Außerdem wird es noch eine langfristige Folge des Wahlsiegs der Republikaner bei diesen Zwischenwahlen geben: 2024 kann nicht mehr garantiert werden, dass ein Wahlsieg des demokratischen Präsidentschaftskandidaten auch anerkannt wird. Denn die Auszählung der Wählerstimmen obliegt den “Secretaries of State” der einzelnen Bundesstaaten; wenn jemand “Secretary of State” ist, der entgegen aller Evidenz an einen Wahlbetrug glaubt, kann er dem Ergebnis den amtlichen Stempel verweigern. Dann können von den Republikanern dominierte Bundesstaaten Gesetze verabschieden, dass die Wahlleute, die nach Washington geschickt werden, gar nicht das Wahlergebnis widerspiegeln, sondern selbstherrlich von den Landesparlamenten geschickt werden.

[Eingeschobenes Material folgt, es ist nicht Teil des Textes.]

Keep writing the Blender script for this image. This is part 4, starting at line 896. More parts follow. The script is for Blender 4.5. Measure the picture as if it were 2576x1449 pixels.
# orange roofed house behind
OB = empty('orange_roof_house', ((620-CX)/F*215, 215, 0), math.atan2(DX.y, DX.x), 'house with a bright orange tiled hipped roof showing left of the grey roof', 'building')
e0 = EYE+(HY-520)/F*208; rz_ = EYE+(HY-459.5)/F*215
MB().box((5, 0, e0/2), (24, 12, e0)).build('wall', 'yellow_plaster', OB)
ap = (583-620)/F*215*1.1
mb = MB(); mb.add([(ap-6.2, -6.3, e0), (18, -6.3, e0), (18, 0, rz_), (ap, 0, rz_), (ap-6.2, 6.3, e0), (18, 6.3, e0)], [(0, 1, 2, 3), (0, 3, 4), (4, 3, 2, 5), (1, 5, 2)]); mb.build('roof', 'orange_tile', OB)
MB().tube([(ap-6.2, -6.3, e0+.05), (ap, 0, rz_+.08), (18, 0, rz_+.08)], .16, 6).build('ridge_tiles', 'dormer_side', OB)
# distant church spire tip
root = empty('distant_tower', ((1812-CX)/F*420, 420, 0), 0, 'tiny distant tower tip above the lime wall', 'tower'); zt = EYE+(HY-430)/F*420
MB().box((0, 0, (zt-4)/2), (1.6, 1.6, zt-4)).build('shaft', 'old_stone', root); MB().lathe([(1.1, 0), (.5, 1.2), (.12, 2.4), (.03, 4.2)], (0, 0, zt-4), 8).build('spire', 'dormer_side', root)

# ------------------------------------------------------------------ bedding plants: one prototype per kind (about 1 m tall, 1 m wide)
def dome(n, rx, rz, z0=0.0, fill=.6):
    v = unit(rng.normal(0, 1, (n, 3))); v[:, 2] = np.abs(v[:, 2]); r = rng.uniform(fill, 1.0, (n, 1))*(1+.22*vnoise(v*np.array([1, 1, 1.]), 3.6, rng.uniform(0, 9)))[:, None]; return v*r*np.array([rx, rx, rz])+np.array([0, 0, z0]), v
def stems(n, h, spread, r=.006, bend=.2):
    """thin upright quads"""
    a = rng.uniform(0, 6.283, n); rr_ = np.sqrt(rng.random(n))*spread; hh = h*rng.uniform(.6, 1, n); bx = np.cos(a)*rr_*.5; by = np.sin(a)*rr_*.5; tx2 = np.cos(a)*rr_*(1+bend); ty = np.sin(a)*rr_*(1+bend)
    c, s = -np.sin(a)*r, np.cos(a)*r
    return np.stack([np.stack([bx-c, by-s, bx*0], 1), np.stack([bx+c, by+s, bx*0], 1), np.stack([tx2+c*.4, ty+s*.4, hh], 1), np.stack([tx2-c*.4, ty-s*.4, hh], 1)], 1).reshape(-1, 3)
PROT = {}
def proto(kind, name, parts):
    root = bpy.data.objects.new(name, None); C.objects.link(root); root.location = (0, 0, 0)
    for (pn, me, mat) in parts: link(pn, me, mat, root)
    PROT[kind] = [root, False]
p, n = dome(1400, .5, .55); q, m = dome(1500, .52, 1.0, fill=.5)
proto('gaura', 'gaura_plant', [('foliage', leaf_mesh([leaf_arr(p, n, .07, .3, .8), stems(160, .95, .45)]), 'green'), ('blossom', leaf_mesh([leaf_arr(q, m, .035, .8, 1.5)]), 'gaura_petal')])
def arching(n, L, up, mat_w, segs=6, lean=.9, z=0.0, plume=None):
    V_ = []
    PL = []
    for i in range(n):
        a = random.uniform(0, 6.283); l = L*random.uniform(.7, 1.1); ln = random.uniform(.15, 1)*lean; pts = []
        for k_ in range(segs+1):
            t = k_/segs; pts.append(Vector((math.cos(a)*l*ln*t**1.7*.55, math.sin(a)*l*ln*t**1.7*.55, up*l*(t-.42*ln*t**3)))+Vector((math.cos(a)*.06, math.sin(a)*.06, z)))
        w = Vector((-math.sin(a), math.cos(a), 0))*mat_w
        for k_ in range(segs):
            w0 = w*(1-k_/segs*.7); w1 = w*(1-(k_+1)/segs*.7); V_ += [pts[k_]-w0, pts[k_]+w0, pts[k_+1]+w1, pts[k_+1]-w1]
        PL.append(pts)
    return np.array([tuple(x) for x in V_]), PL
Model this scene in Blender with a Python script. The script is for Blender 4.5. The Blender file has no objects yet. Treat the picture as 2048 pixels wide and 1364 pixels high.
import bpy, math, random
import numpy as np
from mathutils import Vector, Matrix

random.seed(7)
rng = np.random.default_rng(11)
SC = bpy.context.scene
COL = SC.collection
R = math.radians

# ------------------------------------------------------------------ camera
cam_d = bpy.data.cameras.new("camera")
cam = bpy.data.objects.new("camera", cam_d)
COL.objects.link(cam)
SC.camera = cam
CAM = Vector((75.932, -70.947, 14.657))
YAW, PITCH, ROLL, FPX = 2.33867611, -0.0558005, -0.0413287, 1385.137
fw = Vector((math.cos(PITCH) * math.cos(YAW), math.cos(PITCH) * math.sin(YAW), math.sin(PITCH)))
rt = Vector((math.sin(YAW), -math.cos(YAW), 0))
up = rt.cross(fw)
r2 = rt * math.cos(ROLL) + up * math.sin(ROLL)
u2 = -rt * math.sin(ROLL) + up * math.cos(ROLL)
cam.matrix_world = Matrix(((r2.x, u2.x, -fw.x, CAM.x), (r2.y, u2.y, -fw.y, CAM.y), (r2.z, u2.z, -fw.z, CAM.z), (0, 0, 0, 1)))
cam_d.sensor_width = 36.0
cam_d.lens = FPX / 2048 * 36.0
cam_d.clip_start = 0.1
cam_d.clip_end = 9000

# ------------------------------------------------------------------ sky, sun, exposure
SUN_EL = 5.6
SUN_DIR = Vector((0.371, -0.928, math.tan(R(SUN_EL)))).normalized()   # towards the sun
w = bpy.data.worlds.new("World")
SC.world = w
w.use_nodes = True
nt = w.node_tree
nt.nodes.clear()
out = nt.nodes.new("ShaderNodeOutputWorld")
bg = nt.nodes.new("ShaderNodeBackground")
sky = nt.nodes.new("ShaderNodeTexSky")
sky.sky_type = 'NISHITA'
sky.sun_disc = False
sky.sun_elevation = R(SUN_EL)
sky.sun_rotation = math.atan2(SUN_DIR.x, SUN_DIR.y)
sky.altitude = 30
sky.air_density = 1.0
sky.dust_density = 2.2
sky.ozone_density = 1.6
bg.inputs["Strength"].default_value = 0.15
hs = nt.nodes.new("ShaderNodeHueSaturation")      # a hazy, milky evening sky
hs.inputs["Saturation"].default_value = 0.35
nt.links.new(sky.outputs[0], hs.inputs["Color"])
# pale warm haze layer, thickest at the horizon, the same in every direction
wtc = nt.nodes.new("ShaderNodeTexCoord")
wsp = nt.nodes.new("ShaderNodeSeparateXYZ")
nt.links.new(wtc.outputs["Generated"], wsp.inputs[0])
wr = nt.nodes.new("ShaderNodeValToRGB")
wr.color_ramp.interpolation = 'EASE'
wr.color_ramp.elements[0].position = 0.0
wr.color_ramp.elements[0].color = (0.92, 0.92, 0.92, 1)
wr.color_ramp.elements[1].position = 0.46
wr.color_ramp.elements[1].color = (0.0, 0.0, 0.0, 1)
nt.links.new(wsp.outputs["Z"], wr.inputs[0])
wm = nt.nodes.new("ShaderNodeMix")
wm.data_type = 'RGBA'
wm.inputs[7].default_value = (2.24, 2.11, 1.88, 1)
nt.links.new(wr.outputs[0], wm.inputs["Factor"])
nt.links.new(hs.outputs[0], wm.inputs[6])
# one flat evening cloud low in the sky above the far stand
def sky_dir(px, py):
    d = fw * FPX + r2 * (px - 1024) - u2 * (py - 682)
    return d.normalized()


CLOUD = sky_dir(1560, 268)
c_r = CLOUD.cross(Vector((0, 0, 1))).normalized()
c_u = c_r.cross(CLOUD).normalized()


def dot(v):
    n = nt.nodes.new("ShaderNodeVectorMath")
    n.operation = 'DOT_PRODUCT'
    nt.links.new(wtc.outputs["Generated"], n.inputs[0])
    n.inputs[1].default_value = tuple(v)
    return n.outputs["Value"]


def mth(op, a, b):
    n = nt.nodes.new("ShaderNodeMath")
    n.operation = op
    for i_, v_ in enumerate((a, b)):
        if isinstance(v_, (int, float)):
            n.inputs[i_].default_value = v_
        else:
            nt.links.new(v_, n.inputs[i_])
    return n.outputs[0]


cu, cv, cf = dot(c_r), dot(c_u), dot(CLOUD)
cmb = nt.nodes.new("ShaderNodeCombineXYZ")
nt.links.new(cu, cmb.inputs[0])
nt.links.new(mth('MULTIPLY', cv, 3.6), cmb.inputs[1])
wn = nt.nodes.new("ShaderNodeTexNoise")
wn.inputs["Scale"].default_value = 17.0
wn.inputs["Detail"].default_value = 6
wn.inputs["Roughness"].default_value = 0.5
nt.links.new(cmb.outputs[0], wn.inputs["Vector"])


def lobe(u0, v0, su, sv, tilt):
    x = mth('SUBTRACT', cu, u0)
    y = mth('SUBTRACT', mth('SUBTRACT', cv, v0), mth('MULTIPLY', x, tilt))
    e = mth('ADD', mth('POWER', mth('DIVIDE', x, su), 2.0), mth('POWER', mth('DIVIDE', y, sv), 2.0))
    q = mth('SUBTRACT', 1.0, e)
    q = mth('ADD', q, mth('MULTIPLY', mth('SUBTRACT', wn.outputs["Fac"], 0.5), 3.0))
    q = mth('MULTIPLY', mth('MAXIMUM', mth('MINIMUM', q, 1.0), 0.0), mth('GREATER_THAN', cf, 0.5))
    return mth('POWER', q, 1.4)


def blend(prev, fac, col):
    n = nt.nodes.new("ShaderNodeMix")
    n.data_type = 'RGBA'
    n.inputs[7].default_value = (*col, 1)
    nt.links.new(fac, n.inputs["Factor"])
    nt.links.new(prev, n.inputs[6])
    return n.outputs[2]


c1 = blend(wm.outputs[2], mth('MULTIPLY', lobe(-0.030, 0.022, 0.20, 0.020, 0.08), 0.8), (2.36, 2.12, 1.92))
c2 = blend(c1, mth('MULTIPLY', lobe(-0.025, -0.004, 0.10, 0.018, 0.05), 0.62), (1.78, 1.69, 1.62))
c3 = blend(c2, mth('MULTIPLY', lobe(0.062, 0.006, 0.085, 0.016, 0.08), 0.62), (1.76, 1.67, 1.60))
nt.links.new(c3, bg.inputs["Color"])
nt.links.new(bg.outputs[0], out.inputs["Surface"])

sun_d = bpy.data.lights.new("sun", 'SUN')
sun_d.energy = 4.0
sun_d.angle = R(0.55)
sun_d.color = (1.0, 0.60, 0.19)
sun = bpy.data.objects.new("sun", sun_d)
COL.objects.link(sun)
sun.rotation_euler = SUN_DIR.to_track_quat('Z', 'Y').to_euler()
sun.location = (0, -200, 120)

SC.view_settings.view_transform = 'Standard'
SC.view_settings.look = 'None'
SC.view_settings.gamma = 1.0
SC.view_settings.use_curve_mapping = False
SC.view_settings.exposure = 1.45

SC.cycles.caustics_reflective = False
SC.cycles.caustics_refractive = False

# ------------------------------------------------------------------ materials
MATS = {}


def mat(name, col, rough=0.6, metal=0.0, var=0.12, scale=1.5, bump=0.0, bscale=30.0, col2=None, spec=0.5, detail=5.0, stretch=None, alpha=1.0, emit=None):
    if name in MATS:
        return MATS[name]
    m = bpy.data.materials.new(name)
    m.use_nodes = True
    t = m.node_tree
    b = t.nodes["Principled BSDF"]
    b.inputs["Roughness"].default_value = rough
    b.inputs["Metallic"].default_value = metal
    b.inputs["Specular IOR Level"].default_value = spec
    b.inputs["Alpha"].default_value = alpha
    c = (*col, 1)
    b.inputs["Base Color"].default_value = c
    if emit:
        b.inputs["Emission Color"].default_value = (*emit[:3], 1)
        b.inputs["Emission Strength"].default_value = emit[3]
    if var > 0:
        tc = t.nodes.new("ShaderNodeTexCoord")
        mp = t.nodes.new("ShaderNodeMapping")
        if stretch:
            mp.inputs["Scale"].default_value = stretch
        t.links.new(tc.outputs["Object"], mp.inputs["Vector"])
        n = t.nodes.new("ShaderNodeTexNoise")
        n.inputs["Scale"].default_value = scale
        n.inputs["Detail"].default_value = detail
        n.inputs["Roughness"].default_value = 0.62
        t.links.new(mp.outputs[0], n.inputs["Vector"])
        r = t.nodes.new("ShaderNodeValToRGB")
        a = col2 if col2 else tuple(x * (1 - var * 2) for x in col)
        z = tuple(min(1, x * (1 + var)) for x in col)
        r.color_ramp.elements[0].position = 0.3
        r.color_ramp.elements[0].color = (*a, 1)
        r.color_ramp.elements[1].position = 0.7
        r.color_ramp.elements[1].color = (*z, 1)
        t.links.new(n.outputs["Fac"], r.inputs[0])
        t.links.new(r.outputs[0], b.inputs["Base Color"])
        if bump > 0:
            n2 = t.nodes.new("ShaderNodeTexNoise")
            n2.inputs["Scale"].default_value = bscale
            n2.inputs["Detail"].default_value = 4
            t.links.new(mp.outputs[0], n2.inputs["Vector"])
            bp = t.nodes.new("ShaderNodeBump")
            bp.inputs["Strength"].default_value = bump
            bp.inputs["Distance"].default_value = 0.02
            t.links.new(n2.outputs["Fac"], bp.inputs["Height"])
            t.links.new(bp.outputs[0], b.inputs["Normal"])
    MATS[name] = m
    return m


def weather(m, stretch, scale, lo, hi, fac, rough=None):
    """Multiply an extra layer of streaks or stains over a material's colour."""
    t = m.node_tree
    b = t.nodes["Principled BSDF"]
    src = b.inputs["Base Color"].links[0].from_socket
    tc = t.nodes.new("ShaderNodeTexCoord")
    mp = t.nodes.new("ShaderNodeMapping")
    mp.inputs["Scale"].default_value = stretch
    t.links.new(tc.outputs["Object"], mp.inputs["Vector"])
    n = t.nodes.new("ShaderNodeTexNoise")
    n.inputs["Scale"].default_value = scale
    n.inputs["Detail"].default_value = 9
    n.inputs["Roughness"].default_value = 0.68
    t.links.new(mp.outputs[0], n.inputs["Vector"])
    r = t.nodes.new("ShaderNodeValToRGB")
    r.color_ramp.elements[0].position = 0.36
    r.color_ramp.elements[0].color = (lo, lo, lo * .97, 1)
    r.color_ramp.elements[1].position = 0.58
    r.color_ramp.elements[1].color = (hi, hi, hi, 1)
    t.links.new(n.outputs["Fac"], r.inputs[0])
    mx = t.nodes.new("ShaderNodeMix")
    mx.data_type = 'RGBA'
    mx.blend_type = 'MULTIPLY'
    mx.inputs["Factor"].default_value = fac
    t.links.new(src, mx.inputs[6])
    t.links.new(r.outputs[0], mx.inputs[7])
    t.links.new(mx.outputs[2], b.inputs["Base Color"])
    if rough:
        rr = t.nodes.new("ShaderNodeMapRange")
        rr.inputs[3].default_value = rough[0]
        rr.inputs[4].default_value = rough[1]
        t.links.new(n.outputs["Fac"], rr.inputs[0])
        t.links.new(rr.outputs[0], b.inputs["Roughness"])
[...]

Kurz gesagt: Wenn diese Zwischenwahlen in die Hose gehen, sind die Vereinigten Staaten in zwei Jahren vielleicht schon keine Demokratie mehr. Die Republikaner sagen in aller Offenheit, was ihr Modell für ein Gemeinwesen ist: das korrupte, autoritäre und rassistische Ungarn. Vielleicht solltet Ihr, liebe Deutsche, diesen Zwischenwahlen also ein bisschen mehr Aufmerksamkeit schenken. Und schon jetzt darüber nachdenken, wie ihr zusammen mit den anderen Europäern Eure Landesverteidigung organisieren wollt, wenn die NATO nicht mehr da ist.